O "Churros" merece um capítulo à parte. E admira-me que ainda não tenham surgido as variações que a própria iguaria ganhou ao longo dos anos. Fálico, segundo Freud, o terceiro estágio do desenvolvimento psicossexual, em minha época de garoto o churros era devorado ereto. Vertia pelo topo um doce de leite ardente, que por vezes, caía na roupa, deixando nela um borrão característico. Hoje ele cansou. Deitou-se e recebeu um cobertor de Nutella e confeitos. Esqueceram-se da importância humana daquele semi-boquete que pratiquei durante anos nas ruas de Cidreira. Quantas camisetas amareladas, quantas queimaduras no beiço. Pois bem, o churros agora invadia verdadeiramente o sexo. Preocupava-me sobremaneira o modo como era servida a sobremesa, pois é certo que, se no preservativo viesse também o açúcar cristal e a canela, certamente machucaria com cruéis assaduras um dos envolvidos na transa. O atrito deveria ser uma preocupação, nesse caso.


Maçã-Verde, abacaxi e laranja, as camisinhas viraram uma feira. Mas as especificações técnicas também são grandiosos artifícios, que transformam o ato de agasalhar o órgão sexual em uma ousada peripécia. Texturas e tamanhos, temperaturas e poderes mágicos, essa mercadização afronta os limites da lógica e apresenta-nos inimagináveis possibilidades.


Extra-Grande (tamanho que felizmente nunca julguei a mim adequado), e termos ianques como " Skin Sexy Cherry", que além do gosto de cereja, promete a sensação de não estar usando nada, como se negasse o próprio conforto, atestando que seus produtos são uma "encheção de saco". Ou mais apropriado, uma "esvaziação" do mesmo.

Efeito fluorescente e neon, para que talvez o sexo pareça uma festa rave. Sempre tive a esperança de que brilhasse o membro no escuro, e que dessa maneira, não o perdesse numa troca rápida de posição. "Efeito Retardante"! Essa me causa um medo absoluto. O título é confuso e faz parecer que ao colocar o preservativo, começarei a idolatrar vídeos do Olavo de Carvalho e fazer sinal de "arminha" com as mãos. Além de terminar a transa com um austero:

- "Gozei, aí!
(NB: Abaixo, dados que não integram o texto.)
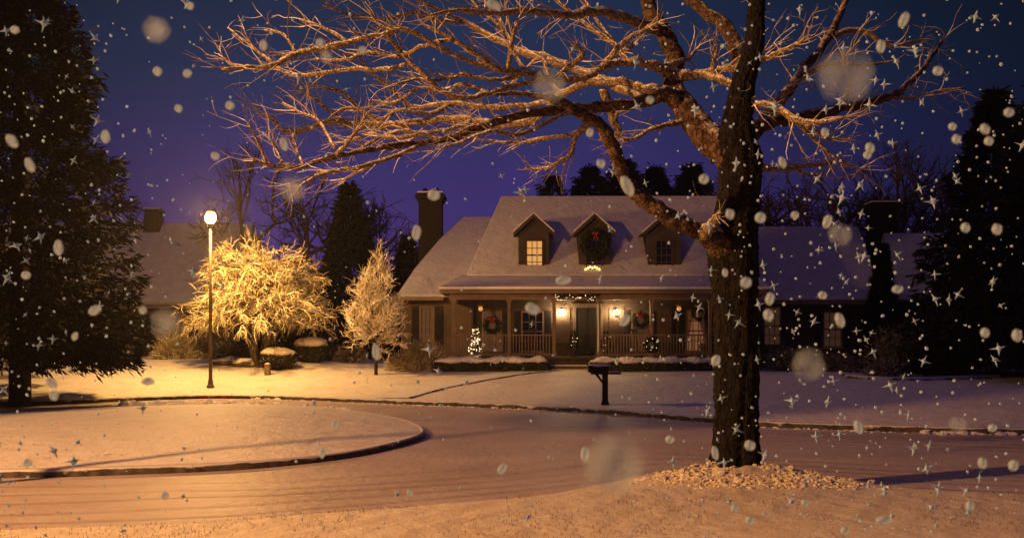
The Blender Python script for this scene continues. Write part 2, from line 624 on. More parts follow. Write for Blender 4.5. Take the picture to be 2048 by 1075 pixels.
# near lawn round the big tree
xs = np.concatenate([np.linspace(-70, -9, 30), np.arange(-8.6, 11, .07), np.linspace(11.3, 70, 30)])
v = np.concatenate([np.arange(-.12, 4.6, .06), 4.6 + np.linspace(.05, 1, 18) ** 2 * 22])
P = np.zeros((len(xs), len(v), 3))
for i, x in enumerate(xs):
    y = ynear(x) - v[::-1]
    P[i, :, 0] = x
    P[i, :, 1] = y
    P[i, :, 2] = znear(x, y) - np.where(v[::-1] < 0, .03, 0)
P[:, :, 2] += fbm(P[:, :, 0], P[:, :, 1], 12, 19) * .008
grid('front_lawn', P, M['near_snow'])

# kerbs
def kerb(name, path, side, w=.16, h=.13, closed=False):
    p = np.asarray(path, float)
    t = np.gradient(p, axis=0)
    t /= np.linalg.norm(t, axis=1)[:, None]
    nrm = np.stack([-t[:, 1], t[:, 0]], 1) * side
    prof = [(0, -.03), (0, h - .035), (.03, h), (w, h + .012), (w, -.03)]
    if side > 0:
        prof = prof[::-1]
    P = np.zeros((len(p), len(prof), 3))
    for k, (o, z) in enumerate(prof):
        P[:, k, :2] = p + nrm * o
        P[:, k, 2] = z
    return grid(name, P, M['kerb'])


kerb('kerb', FK[20:-20], 1, .07)

ISL = [(-1.9, 20.1), (-2.0, 22.3), (-2.9, 25), (-4.6, 27.8), (-6.5, 29.6), (-8.7, 30.4), (-11, 29.4), (-13.5, 26.8), (-15, 23), (-14, 18.5), (-11.5, 15.6), (-9.2, 14.8), (-7.5, 14.7),
       (-5.8, 15.05), (-4.1, 15.75), (-2.75, 17.3)]
ip = catmull(ISL + ISL[:3], 8)[8:8 + len(ISL) * 8 + 1]
ic = np.array([-7.6, 22.2])
kerb('island_kerb', ip, 1, .09, .115)
rr = np.concatenate([[0, .15, .3, .45, .6], np.linspace(.66, 1, 40)])
P = np.zeros((len(ip), len(rr), 3))
for k, r in enumerate(rr):
    t = ip - ic
    L = np.linalg.norm(t, axis=1)
    q = ic + t * ((r * (L - .08)) / L)[:, None]
    P[:, k, :2] = q
    P[:, k, 2] = .12 + .19 * (1 - r ** 2) + fbm(q[:, 0], q[:, 1], 2.4, 13) * .02 * min(1, (1 - r) * 8)
grid('island_lawn', P[::-1], M['lawn_snow'])

# walkway to the porch steps, with a dark edging built in as its near edge's shadow line
wp = catmull([W(818, 793, 32.4)[:2], W(855, 780, 33.7)[:2], W(900, 768, 35.2)[:2], W(960, 759, 36.8)[:2], W(1035, 750, 39)[:2], W(1112, 745, 40.9)[:2]], 10)
t = np.gradient(wp, axis=0)
t /= np.linalg.norm(t, axis=1)[:, None]
nr = np.stack([-t[:, 1], t[:, 0]], 1)
P = np.zeros((len(wp), 5, 3))
for k, o in enumerate((1.25, .95, .6, .3, 0)):
    q = wp + nr * o
    P[:, k, :2] = q
    P[:, k, 2] = zfar(q[:, 0], q[:, 1]) + .022
grid('path', P, M['clean_snow'])
P = np.zeros((len(wp), 4, 3))
for k, (o, h) in enumerate(((0, 0), (0, .05), (-.07, .05), (-.07, -.03))):
    q = wp + nr * o
    P[:, k, :2] = q
    P[:, k, 2] = zfar(q[:, 0], q[:, 1]) + h
grid('path_edge_shade', P, M['kerb'])
# raised bed edge by the far shrubs
bp = catmull([W(1690, 762, 37.5)[:2], W(1740, 767, 36.8)[:2], W(1800, 770, 36.5)[:2], W(1900, 768, 36.8)[:2], W(2000, 764, 37.5)[:2]], 8)
P = np.zeros((len(bp), 4, 3))
for k, (o, h) in enumerate(((-.05, -.05), (0, .1), (.1, .13), (.5, .06))):
    P[:, k, 0] = bp[:, 0]
    P[:, k, 1] = bp[:, 1] + o
    P[:, k, 2] = zfar(bp[:, 0], bp[:, 1] + o) + h
grid('bed_edging', P[:, ::-1], M['kerb'])

# grass poking through the near snow and round the tree foot
n = 12000
gx = rng.uniform(-7, 9, n)
gy = ynear(gx) - rng.uniform(.05, 4.6, n) ** 1.0
keep = fbm(gx, gy, 2.2, 31) > -.1
gx, gy = gx[keep], gy[keep]
gz = znear(gx, gy)
mb = MB()
d = rng.normal(0, .6, (len(gx), 3)) + np.array([0, 0, .75])
mb.leaves(np.stack([gx, gy, gz - .005], 1), d, rng.uniform(.025, .065, len(gx)), .006)
tag(mb.build('grass', M['grass']), 'dry grass blades poking through thin snow on the near lawn', 'grass', kind='stuff')

# crusted snow clods round the trunk, and ploughed clods along the far kerb
mb = MB()
for i in range(1100):
    a, r = rng.uniform(0, 2 * PI), rng.uniform(.2, 1.0) ** .8 * (1 + .12 * rng.normal())
    x, y = 2.95 + math.cos(a) * r * 1.35 + .1, 12.75 + math.sin(a) * r * .75
    s = rng.uniform(.006, .03) * (1.6 if i % 9 == 0 else 1)
    mb.blob((x, y, float(znear(x, y)) - s * .05), (s * 1.4, s * 1.1, s * .9), 6, 4, .28, i)
tag(mb.build('snow_clods', M['near_snow']), 'lumpy crusted snow clods heaped round the trunk foot', 'snow', kind='stuff')
mb = MB()
for i in range(230):
    u = rng.uniform(0, 1)
    x = -11.8 + u * 7.2 + rng.normal(0, .2)
    y = np.interp(x, [-13, -8.7, -4.2], [30.6, 31.3, 28.4]) + abs(rng.normal(0, .35))
    s = rng.uniform(.03, .11) * (1.3 - .7 * u)
    mb.blob((x, y, s * .3), (s * 1.5, s * 1.2, s), 6, 4, .25, i)
for i in range(420):                              # slush thrown to the road edge
    x = rng.uniform(-9, 11)
    y = float(yfar(x)) - abs(rng.normal(.05, .2)) - .03
    s = rng.uniform(.008, .03) * (1 + 1.2 * (fbm(x, 0, 1.1, 55) > .3))
    mb.blob((x, y, s * .2), (s * 1.7, s * 1.3, s * .8), 6, 4, .25, i)
tag(mb.build('ploughed_snow', M['clean_snow']), 'rough ploughed snow lumps beside the island and kerb', 'snow', kind='stuff')

# ------------------------------------------------------------------ the big bare tree
TX, TY = 2.97, 13.25


def px_path(pts, depths):
    return np.array([W(p[0], p[1], d) for p, d in zip(pts, depths)])


root = thing('bare_tree', 'large bare snow-dusted tree in front, thick dark trunk and spreading limbs', 'tree', (TX, TY, .25))
tb = MB()
tp = [(1471, 968, 62), (1471, 945, 50), (1471, 915, 45), (1472, 860, 43), (1473, 780, 42), (1472, 700, 42), (1471, 620, 43), (1469, 560, 46), (1466, 510, 49), (1467, 470, 46), (1474, 430, 43), (1480, 380, 41),
      (1481, 335, 42), (1476, 300, 42), (1472, 270, 35), (1476, 225, 28), (1488, 160, 23), (1508, 90, 19), (1512, 20, 17), (1522, -60, 14), (1530, -180, 10), (1520, -320, 6), (1528, -430, 2)]
raw = np.array(tp, float)
sm = catmull(raw, 10)
nn = 44
ang = np.arange(nn) / nn * 2 * PI
vs = []
for i, (px, py, r) in enumerate(sm):
    c = W(px, py, TY)
    rad = r / F * TY
    z = c[2]
    root_f = max(0, 1 - (z - .2) / .6)
    rad_a = rad * (1 + .05 * np.sin(ang * 7 + z * 1.7 + np.sin(z * 3)) + .045 * np.sin(ang * 13 - z * 2.3 + 2 * np.sin(z * 1.9)) + root_f * .26 * np.sin(ang * 5 + .6) + .035 * rng.normal(0, 1, nn))
    vs.append(np.stack([c[0] + rad_a * np.cos(ang), c[1] + rad_a * np.sin(ang), np.full(nn, z)], 1))
f = []
for i in range(len(vs) - 1):
    for k in range(nn):
        f.append([i * nn + k, i * nn + (k + 1) % nn, (i + 1) * nn + (k + 1) % nn, (i + 1) * nn + k])
tb.add(np.vstack(vs), f)
tb.build('trunk', M['bark'], root, root.location, smooth=True)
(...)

Taoquêi?"


Sensitive Touch, textura que aumenta o prazer feminino, ponta com formato oval, efeito "Fire and Ice", que altera entre o quente e o frio como chuveiro elétrico de casa alugada na praia. "Elite", que talvez seja indicado ao pessoal que anda de camionete ou Mini Cooper, "Latex Free", para os pobres alérgicos, que até na cópula correm o risco de um fechamento de glote, e o incrível L9P6, que parece nome de personagem do Star Wars, mas é simplesmente uma tecnologia que ninguém sabe pra que serve, e nem o resultado.


O que importa, no fim das contas, é gozar. Mesmo que paguemos um pouco mais. E saber que a camisinha feminina, foi a pior ideia já tida por alguém, depois é claro, dos shows em Drive-In e do Cream Cheese no Temaki.